To be done -
Give the data again exactly, from its opening line through the line in which "F, HZ, CH = 5080.0, 848.0, 1.16" appears.

★ ★ ★ ★

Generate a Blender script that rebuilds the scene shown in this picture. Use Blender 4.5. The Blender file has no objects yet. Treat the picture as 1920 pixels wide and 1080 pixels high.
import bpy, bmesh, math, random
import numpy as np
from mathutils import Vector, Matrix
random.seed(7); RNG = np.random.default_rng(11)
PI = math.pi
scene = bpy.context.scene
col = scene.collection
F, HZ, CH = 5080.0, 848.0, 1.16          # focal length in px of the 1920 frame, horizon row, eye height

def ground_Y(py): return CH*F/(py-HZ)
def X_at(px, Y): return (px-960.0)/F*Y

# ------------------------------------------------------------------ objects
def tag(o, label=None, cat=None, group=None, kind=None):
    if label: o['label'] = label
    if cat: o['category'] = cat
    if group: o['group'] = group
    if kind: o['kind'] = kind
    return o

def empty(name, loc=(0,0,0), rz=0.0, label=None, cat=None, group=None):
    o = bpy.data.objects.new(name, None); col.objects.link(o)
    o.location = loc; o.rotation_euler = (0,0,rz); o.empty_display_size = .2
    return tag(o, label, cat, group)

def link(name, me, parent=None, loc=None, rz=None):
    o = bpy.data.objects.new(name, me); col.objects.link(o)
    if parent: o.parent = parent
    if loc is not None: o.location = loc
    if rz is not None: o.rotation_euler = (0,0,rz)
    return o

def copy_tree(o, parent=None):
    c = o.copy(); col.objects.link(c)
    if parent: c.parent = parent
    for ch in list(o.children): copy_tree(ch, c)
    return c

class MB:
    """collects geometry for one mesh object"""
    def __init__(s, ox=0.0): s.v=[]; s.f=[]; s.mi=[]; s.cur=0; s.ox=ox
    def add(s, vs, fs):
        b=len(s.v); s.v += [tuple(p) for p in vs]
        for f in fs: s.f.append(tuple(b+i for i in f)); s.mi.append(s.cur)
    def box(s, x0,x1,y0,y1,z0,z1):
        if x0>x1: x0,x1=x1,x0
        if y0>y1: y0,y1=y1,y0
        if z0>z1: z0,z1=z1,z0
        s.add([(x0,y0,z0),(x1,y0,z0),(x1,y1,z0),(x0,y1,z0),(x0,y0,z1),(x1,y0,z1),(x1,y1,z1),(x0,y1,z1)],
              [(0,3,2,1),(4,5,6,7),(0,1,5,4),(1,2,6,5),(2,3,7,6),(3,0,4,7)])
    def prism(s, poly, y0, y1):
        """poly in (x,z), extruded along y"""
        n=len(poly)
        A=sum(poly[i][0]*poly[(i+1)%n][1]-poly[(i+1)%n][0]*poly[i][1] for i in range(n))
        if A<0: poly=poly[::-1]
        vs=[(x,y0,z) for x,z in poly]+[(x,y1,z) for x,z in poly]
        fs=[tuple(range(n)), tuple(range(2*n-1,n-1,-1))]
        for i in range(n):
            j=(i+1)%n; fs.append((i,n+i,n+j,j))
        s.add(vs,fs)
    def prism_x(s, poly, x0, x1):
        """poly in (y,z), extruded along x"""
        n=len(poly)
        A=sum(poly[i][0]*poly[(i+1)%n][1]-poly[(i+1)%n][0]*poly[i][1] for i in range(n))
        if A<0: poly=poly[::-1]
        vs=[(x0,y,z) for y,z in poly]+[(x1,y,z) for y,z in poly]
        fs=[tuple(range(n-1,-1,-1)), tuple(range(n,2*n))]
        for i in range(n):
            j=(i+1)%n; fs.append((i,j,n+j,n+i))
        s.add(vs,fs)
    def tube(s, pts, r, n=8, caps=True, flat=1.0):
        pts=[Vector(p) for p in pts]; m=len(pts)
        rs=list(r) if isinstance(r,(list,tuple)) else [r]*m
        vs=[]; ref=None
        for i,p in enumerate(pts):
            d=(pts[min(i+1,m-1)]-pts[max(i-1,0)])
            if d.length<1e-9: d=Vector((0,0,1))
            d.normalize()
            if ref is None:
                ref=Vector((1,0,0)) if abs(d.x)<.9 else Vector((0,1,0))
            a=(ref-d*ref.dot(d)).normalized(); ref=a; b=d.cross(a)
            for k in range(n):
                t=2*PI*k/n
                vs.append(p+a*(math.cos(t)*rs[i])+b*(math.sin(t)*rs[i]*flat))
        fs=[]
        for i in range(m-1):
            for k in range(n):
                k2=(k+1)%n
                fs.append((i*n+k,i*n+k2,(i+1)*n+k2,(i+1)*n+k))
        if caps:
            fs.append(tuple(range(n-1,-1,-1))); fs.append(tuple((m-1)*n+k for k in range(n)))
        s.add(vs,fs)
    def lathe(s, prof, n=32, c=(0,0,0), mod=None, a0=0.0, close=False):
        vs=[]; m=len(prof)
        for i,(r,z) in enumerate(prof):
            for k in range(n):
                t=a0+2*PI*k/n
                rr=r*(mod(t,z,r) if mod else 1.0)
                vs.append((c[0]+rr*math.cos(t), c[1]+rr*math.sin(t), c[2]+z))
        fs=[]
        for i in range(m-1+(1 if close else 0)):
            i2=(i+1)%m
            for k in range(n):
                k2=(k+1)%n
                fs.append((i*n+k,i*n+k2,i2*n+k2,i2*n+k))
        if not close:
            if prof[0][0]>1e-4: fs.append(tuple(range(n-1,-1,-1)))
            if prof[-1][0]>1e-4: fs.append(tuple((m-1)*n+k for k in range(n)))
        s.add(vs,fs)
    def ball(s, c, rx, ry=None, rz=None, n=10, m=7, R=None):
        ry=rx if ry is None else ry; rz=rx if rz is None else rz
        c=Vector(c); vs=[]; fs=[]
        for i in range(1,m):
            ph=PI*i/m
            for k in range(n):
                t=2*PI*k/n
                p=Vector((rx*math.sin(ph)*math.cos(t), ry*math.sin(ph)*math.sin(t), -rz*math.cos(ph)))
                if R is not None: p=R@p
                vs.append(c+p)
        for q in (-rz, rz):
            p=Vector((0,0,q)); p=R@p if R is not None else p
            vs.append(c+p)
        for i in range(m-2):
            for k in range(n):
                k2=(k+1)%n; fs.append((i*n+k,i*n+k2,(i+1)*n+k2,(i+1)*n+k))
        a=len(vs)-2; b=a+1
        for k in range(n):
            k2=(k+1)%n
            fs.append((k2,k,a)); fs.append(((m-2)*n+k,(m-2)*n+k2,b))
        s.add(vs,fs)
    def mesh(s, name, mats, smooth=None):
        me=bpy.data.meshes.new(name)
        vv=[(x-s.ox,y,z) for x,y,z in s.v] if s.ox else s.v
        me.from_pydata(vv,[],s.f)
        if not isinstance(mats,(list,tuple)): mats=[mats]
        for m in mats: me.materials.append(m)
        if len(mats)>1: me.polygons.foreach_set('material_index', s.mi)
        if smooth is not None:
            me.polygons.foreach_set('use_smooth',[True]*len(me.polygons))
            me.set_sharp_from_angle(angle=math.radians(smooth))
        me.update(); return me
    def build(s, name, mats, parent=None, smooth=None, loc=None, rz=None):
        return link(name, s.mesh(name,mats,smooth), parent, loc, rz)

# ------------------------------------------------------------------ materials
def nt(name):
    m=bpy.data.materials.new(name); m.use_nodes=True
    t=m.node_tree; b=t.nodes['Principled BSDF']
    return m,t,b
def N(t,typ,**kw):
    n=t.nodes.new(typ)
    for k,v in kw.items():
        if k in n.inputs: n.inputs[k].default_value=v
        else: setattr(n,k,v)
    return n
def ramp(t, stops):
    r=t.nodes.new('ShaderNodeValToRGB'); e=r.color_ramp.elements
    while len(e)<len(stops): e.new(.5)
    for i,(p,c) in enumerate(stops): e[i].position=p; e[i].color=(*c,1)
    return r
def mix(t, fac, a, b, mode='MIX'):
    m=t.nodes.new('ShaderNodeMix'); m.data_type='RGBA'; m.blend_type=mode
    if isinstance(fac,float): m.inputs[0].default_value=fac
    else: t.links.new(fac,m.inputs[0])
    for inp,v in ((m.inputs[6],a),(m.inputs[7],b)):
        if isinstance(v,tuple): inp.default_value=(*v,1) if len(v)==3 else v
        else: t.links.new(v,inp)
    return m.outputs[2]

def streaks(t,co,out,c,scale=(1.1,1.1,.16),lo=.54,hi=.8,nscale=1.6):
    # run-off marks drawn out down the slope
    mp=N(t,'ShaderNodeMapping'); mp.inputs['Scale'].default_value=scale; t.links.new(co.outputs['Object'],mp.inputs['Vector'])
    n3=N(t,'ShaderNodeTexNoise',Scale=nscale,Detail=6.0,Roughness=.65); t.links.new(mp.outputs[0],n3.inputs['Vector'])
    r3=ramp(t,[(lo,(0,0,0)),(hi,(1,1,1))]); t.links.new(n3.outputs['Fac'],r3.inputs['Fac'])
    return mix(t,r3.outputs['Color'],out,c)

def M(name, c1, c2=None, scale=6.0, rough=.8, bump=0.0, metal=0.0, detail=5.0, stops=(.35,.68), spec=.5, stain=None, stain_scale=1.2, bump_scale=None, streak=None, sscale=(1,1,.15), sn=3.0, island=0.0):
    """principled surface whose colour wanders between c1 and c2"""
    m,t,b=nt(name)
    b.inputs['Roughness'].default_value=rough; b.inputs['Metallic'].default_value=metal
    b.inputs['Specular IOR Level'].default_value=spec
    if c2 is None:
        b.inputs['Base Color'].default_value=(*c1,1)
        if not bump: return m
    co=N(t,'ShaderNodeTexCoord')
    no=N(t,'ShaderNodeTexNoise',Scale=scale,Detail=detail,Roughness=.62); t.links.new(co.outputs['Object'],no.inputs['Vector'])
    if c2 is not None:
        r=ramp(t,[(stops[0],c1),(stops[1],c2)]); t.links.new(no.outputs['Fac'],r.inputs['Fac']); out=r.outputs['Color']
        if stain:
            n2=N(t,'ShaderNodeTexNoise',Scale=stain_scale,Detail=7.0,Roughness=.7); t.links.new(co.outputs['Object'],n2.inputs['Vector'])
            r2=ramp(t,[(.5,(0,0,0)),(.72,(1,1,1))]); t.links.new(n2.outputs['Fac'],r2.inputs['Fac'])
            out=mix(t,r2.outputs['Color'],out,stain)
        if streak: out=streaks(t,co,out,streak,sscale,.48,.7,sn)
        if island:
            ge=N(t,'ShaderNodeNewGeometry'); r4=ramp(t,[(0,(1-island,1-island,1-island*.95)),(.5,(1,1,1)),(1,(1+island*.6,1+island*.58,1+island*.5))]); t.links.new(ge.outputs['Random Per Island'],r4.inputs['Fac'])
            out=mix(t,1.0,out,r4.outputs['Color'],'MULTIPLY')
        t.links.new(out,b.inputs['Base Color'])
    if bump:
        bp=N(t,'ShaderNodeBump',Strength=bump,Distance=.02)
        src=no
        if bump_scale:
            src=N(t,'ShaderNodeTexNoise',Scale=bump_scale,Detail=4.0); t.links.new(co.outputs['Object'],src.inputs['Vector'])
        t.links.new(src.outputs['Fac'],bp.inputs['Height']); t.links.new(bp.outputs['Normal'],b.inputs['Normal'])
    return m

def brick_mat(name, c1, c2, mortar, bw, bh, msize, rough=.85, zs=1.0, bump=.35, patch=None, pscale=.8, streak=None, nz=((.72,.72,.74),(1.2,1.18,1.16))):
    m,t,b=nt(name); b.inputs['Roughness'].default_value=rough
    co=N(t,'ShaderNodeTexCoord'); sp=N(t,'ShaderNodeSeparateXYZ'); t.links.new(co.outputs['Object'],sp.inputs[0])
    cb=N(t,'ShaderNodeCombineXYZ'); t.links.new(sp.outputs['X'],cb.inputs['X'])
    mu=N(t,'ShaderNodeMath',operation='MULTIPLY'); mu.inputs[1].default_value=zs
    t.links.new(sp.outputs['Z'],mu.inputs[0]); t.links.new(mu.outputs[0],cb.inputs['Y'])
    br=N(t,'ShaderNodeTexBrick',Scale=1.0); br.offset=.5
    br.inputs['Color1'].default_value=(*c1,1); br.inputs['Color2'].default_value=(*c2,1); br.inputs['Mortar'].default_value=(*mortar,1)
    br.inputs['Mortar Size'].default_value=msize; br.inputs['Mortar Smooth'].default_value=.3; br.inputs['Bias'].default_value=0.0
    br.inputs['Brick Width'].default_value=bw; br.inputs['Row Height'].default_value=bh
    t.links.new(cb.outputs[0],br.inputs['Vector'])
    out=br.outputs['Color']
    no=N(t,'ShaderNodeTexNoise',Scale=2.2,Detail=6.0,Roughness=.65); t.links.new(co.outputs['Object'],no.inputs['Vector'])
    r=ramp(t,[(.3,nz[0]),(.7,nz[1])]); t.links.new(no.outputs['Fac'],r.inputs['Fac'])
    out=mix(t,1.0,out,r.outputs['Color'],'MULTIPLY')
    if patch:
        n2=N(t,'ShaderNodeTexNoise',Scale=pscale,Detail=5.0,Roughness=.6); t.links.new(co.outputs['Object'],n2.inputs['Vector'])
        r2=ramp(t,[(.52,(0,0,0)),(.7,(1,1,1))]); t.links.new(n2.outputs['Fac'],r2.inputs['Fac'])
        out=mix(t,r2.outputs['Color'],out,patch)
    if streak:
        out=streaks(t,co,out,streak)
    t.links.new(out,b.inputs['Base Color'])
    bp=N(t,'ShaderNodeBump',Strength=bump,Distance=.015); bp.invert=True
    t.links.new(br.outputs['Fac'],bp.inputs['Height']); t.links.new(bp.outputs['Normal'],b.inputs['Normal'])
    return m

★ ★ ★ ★

Output of the exercise -
Generate a Blender script that rebuilds the scene shown in this picture. Use Blender 4.5. The Blender file has no objects yet. Treat the picture as 1920 pixels wide and 1080 pixels high.
import bpy, bmesh, math, random
import numpy as np
from mathutils import Vector, Matrix
random.seed(7); RNG = np.random.default_rng(11)
PI = math.pi
scene = bpy.context.scene
col = scene.collection
F, HZ, CH = 5080.0, 848.0, 1.16          # focal length in px of the 1920 frame, horizon row, eye height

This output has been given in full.